Given information
------------------------------------------------------------

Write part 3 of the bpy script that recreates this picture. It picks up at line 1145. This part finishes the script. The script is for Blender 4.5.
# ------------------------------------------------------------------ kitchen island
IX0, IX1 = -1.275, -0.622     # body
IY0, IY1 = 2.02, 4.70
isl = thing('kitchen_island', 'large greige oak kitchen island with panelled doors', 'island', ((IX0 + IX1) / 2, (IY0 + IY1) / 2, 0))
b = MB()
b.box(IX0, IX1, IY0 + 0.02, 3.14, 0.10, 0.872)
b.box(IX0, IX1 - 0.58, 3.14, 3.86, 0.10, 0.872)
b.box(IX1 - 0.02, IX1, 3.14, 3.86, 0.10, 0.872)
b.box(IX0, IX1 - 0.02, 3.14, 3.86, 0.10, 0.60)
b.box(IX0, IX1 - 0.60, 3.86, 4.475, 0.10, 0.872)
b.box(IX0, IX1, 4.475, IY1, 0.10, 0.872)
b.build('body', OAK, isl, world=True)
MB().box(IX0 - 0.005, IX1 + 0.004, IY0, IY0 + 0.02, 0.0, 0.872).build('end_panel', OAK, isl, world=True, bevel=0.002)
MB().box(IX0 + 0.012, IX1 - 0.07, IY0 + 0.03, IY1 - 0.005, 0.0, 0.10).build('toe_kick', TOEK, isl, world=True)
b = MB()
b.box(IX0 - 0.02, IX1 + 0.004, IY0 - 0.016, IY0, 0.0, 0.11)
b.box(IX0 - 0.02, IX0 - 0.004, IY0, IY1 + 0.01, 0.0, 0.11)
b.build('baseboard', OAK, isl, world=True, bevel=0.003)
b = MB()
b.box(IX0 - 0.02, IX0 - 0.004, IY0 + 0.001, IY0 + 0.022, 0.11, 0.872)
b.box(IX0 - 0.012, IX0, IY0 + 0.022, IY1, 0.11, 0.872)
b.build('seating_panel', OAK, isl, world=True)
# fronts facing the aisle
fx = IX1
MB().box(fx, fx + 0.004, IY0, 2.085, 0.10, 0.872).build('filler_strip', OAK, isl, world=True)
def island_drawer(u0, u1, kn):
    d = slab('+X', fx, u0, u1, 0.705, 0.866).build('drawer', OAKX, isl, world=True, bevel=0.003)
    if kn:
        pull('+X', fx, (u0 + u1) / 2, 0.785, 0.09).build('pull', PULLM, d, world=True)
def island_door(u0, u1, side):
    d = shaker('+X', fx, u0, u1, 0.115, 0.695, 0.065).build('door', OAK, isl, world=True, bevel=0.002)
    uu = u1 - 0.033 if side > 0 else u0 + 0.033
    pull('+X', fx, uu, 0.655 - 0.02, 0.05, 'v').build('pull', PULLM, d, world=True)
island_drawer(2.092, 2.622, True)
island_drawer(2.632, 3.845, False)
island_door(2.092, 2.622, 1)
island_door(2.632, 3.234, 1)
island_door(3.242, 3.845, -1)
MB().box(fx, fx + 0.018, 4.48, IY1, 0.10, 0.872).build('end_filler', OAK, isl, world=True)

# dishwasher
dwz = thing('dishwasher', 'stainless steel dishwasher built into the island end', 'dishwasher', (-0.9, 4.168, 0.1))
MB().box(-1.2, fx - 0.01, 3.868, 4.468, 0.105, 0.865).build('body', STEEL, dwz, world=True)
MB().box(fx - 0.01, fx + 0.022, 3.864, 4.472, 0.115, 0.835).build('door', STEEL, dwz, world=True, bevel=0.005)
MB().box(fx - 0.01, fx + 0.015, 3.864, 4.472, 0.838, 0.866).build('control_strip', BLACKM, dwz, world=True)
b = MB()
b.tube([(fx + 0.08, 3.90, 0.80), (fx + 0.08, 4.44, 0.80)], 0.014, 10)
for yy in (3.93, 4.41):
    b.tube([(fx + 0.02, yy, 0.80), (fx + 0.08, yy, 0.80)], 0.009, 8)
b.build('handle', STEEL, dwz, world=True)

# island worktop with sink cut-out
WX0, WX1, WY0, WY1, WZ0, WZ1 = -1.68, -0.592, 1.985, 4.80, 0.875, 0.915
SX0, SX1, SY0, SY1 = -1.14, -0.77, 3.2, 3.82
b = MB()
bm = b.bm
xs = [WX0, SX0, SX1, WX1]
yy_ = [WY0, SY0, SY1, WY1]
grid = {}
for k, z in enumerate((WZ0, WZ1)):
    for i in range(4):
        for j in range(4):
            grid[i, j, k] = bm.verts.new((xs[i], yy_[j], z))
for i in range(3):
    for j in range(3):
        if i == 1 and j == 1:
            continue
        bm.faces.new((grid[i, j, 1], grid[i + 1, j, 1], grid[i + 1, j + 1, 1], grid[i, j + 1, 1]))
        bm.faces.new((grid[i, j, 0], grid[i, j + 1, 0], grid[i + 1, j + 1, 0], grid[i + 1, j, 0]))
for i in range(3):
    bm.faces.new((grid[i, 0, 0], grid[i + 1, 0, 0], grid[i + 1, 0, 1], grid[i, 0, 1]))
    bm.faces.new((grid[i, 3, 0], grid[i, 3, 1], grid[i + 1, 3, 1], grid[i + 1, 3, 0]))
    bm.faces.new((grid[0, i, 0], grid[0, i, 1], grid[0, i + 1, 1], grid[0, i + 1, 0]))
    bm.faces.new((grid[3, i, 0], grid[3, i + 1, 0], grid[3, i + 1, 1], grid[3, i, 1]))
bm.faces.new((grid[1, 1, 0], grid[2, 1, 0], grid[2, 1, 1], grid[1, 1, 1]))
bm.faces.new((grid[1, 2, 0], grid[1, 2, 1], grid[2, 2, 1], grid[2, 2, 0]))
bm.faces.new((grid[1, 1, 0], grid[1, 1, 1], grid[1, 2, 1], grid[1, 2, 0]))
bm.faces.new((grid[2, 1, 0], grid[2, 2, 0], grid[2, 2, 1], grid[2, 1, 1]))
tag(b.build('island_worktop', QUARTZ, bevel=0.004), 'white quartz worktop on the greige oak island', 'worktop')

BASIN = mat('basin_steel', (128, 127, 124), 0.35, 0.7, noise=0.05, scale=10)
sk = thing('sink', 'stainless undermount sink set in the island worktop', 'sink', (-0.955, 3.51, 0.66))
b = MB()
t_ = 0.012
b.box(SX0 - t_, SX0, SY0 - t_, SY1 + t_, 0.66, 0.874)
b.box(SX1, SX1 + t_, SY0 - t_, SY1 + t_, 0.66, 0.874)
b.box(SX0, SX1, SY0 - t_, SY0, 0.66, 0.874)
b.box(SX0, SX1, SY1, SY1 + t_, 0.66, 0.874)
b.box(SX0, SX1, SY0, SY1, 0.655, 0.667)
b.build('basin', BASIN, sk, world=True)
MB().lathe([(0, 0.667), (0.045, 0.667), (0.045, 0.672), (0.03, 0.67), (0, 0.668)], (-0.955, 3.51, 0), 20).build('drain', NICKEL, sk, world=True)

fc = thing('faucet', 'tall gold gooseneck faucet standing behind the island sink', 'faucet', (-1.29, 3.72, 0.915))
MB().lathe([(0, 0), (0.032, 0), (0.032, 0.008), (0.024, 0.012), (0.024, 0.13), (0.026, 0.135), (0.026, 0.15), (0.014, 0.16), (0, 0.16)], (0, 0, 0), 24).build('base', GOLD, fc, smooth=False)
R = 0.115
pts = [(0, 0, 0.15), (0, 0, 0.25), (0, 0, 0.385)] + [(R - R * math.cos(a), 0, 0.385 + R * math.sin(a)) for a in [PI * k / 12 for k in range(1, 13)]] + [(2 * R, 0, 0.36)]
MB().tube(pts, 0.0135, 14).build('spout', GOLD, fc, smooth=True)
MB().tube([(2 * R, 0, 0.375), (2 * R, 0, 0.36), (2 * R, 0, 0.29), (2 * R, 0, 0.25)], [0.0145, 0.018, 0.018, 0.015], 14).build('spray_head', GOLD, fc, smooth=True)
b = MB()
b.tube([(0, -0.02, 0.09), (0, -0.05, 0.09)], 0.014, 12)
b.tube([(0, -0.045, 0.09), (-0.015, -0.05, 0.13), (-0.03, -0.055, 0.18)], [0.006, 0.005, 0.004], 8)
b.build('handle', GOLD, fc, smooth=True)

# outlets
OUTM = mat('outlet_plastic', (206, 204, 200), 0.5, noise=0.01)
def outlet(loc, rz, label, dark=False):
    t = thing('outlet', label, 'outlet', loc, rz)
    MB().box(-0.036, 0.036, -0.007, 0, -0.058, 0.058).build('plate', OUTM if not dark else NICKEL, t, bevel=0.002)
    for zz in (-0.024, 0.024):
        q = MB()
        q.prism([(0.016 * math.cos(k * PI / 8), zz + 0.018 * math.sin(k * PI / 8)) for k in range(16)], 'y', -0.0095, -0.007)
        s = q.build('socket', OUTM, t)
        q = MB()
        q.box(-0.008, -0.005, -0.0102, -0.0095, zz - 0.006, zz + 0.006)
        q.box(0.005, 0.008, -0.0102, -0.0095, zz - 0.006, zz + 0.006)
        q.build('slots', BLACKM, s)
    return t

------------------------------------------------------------

Exercise requirements
Each line from the top of the material above through the line with "0.872).build('end_filler', OAK, isl, world=True)" must be echoed exactly, and no other line.

Reply to the task
Write part 3 of the bpy script that recreates this picture. It picks up at line 1145. This part finishes the script. The script is for Blender 4.5.
# ------------------------------------------------------------------ kitchen island
IX0, IX1 = -1.275, -0.622     # body
IY0, IY1 = 2.02, 4.70
isl = thing('kitchen_island', 'large greige oak kitchen island with panelled doors', 'island', ((IX0 + IX1) / 2, (IY0 + IY1) / 2, 0))
b = MB()
b.box(IX0, IX1, IY0 + 0.02, 3.14, 0.10, 0.872)
b.box(IX0, IX1 - 0.58, 3.14, 3.86, 0.10, 0.872)
b.box(IX1 - 0.02, IX1, 3.14, 3.86, 0.10, 0.872)
b.box(IX0, IX1 - 0.02, 3.14, 3.86, 0.10, 0.60)
b.box(IX0, IX1 - 0.60, 3.86, 4.475, 0.10, 0.872)
b.box(IX0, IX1, 4.475, IY1, 0.10, 0.872)
b.build('body', OAK, isl, world=True)
MB().box(IX0 - 0.005, IX1 + 0.004, IY0, IY0 + 0.02, 0.0, 0.872).build('end_panel', OAK, isl, world=True, bevel=0.002)
MB().box(IX0 + 0.012, IX1 - 0.07, IY0 + 0.03, IY1 - 0.005, 0.0, 0.10).build('toe_kick', TOEK, isl, world=True)
b = MB()
b.box(IX0 - 0.02, IX1 + 0.004, IY0 - 0.016, IY0, 0.0, 0.11)
b.box(IX0 - 0.02, IX0 - 0.004, IY0, IY1 + 0.01, 0.0, 0.11)
b.build('baseboard', OAK, isl, world=True, bevel=0.003)
b = MB()
b.box(IX0 - 0.02, IX0 - 0.004, IY0 + 0.001, IY0 + 0.022, 0.11, 0.872)
b.box(IX0 - 0.012, IX0, IY0 + 0.022, IY1, 0.11, 0.872)
b.build('seating_panel', OAK, isl, world=True)
# fronts facing the aisle
fx = IX1
MB().box(fx, fx + 0.004, IY0, 2.085, 0.10, 0.872).build('filler_strip', OAK, isl, world=True)
def island_drawer(u0, u1, kn):
    d = slab('+X', fx, u0, u1, 0.705, 0.866).build('drawer', OAKX, isl, world=True, bevel=0.003)
    if kn:
        pull('+X', fx, (u0 + u1) / 2, 0.785, 0.09).build('pull', PULLM, d, world=True)
def island_door(u0, u1, side):
    d = shaker('+X', fx, u0, u1, 0.115, 0.695, 0.065).build('door', OAK, isl, world=True, bevel=0.002)
    uu = u1 - 0.033 if side > 0 else u0 + 0.033
    pull('+X', fx, uu, 0.655 - 0.02, 0.05, 'v').build('pull', PULLM, d, world=True)
island_drawer(2.092, 2.622, True)
island_drawer(2.632, 3.845, False)
island_door(2.092, 2.622, 1)
island_door(2.632, 3.234, 1)
island_door(3.242, 3.845, -1)
MB().box(fx, fx + 0.018, 4.48, IY1, 0.10, 0.872).build('end_filler', OAK, isl, world=True)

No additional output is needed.